Brand retaliated with a stand-up riff about Perry being so boring in bed: “I’d be having sex thinking: ‘Think of anyone, anyone else’.” This did little to damage the perception that Brand was not only of the Left, but an asset to the cause. Nor did Sachsgate damage him, nor did Brand’s history of fantasising on-stage about making women cry during sex. Misogyny has rarely disqualified a man from being a socialist hero.

George Monbiot nominated Brand as his “hero of the year” in 2014. “Brand’s openness about his flaws makes him a good leader, and allows those who admire him to be good followers,” wrote Monbiot. “He’s the best thing that has happened to the Left in years.” But Brand’s “openness about his flaws” did not mean he was reformed. It was a strategic move to flannel those who were naive enough to confuse confession with salvation.

In 2015, Brand endorsed Ed Miliband (after previously telling his followers not to vote). “Russell Brand has endorsed Labour — and the Tories should be worried,” was the headline on an Owen Jones column. Brand returned the favour by blurbing Jones’s book The Establishment: “Owen Jones… is our generation’s Orwell and we must cherish him.” The Tories did not need to worry, of course. They won the general election.
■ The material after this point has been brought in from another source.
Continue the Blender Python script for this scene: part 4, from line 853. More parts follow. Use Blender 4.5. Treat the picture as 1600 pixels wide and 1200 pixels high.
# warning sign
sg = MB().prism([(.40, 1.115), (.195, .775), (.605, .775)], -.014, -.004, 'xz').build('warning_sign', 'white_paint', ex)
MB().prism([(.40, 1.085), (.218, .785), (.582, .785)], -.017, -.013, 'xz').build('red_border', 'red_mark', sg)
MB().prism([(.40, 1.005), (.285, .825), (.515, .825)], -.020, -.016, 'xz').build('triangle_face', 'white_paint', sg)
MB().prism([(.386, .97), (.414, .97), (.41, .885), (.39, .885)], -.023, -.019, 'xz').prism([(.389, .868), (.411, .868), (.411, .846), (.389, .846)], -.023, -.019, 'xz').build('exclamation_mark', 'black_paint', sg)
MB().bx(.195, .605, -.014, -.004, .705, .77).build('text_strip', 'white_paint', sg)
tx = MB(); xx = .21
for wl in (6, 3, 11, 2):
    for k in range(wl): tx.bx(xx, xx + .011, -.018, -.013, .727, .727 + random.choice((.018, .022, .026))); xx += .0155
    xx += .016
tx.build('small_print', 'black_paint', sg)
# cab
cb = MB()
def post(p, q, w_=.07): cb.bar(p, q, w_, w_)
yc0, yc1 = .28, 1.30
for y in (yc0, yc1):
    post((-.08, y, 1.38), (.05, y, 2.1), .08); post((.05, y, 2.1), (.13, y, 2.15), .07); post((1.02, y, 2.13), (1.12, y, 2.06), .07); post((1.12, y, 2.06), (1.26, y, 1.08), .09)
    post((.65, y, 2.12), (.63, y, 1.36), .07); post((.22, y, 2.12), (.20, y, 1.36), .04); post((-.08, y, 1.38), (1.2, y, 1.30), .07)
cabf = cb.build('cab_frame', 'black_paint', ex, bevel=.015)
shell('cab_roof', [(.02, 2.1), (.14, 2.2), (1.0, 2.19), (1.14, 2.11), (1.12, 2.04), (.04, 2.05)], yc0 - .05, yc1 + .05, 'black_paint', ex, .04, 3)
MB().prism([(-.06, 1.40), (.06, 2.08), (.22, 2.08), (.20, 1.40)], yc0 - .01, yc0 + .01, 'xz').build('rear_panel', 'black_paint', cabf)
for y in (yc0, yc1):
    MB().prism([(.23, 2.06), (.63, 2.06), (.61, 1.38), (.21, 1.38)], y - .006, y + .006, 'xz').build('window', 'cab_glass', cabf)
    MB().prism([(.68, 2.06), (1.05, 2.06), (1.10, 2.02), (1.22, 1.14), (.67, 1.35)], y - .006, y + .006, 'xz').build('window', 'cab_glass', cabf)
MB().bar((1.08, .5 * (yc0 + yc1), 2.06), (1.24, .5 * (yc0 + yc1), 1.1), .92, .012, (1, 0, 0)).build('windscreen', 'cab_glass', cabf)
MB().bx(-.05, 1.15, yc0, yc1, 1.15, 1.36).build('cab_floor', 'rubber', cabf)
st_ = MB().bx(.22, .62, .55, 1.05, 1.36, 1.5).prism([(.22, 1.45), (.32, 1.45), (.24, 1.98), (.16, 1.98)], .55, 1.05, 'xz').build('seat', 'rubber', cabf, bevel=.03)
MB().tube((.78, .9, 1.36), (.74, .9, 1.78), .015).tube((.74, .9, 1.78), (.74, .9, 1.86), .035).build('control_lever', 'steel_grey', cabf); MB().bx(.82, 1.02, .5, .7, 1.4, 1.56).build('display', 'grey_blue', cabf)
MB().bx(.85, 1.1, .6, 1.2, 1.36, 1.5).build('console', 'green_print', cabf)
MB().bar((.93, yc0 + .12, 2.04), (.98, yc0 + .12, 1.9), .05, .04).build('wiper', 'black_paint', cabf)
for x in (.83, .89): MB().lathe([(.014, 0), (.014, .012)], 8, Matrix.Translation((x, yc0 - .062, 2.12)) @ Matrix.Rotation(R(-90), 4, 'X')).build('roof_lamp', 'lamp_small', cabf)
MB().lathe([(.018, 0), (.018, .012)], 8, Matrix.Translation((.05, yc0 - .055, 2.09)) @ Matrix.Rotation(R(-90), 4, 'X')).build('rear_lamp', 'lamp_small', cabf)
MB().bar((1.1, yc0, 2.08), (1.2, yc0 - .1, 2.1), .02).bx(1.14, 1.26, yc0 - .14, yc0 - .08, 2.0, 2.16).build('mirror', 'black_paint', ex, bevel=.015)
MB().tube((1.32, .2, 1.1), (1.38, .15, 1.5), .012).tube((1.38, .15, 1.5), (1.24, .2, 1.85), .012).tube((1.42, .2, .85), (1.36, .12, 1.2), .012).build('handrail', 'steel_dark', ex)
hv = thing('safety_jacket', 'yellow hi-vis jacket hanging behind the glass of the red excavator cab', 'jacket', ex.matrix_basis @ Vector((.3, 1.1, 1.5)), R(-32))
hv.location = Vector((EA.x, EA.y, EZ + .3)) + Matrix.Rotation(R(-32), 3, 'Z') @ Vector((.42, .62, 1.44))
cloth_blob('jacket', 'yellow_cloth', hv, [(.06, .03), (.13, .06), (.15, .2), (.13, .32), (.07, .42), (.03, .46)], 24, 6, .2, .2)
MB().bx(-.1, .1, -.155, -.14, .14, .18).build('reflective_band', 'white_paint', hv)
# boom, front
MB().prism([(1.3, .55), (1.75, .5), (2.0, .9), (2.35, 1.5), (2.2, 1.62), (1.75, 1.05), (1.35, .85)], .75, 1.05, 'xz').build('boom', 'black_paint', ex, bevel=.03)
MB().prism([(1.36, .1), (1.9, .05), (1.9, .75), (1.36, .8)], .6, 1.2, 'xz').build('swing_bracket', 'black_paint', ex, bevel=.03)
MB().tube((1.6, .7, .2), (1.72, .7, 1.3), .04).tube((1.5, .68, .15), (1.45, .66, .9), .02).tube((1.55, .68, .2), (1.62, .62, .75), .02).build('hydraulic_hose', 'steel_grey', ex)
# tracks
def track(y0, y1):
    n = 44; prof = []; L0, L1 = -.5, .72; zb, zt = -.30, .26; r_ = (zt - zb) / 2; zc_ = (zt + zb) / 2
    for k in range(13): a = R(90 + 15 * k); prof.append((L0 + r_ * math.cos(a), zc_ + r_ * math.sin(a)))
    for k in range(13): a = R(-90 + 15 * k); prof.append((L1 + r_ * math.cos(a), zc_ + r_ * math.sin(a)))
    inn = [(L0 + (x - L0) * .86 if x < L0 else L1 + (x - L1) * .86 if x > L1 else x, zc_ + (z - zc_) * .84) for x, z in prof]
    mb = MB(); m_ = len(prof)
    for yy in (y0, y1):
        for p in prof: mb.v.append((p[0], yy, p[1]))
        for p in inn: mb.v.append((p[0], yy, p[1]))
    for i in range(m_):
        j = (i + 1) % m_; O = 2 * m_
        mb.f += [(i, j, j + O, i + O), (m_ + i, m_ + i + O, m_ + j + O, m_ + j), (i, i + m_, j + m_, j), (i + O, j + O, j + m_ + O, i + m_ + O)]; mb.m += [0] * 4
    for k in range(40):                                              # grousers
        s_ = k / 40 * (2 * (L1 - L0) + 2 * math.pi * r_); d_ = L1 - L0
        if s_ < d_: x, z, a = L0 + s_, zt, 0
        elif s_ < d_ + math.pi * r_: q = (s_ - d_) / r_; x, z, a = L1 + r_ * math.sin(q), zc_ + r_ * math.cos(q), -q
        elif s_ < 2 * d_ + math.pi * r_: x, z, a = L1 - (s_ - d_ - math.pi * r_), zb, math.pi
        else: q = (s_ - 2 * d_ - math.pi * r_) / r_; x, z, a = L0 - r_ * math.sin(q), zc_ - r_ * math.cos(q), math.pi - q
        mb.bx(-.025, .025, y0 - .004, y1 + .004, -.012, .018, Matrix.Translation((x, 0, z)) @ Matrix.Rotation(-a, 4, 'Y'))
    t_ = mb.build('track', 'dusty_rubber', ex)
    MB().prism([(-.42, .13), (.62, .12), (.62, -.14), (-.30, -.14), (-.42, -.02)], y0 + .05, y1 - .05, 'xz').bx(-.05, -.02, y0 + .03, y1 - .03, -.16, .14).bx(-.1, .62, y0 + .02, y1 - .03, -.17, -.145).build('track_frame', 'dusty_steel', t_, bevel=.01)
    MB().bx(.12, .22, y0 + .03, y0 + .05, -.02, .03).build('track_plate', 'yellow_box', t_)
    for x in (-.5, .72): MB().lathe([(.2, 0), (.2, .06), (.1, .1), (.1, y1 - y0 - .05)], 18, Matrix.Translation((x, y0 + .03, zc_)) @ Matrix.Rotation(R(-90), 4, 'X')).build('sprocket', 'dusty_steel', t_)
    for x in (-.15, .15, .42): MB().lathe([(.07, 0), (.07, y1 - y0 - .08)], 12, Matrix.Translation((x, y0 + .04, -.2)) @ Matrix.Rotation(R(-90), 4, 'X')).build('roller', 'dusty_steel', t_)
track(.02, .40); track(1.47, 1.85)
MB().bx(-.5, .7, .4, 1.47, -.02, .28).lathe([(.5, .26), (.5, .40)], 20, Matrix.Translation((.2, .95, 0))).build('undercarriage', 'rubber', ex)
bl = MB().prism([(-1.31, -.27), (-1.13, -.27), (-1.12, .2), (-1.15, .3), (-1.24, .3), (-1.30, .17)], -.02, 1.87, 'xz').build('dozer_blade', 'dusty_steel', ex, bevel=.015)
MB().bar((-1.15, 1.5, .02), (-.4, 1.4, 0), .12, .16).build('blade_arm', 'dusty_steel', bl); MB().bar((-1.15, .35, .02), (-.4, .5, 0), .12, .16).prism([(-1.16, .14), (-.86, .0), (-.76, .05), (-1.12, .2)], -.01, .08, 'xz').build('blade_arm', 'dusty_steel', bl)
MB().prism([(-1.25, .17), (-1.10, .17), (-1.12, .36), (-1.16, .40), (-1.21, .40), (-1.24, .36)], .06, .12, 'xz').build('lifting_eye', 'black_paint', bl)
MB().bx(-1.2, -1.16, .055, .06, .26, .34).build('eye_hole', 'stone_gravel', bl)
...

But then, Brand’s pivot to politics has always had more to do with his own self-importance than with any interest in effecting actual change. His videos draw viewers down the rabbit hole: their success is in inspiring people to watch even more Russell Brand videos, endlessly clutching at an understanding that Brand, now in full-on messiah mode, promises will soon be revealed to his “awakening wonders”.

It is too optimistic to say that no one in broadcasting or comedy today could do the things of which Brand is accused. (The allegations of workplace sexual harassment against Dan Wootton, which Wootton vigorously denies, should warn against complacency.) It would, however, probably be harder. Unlike in the Noughties, production staff would be less inclined to turn a blind eye. Runners and assistants would be more likely to refuse to act as procurers, if asked.

A predator looking for a niche would probably not now make DJing or presenting or stand-up their first choice. A predator today would choose to be a social-media influencer: outside restraining power structures, with a direct line to their fans. A medium that allows you to groom thousands of people all at once, inculcating them into a secret world they share with you.

Brand’s transition from mainstream celebrity to conspiracist YouTube guru is perfectly in line with the way fame has evolved. He has always had a talent for turning people into “good followers”, as Monbiot correctly noted. The self-aware degradation of the Noughties in which Brand’s career thrived looks shamefully dated now, but those who hunger for power will always find new avenues to exploit.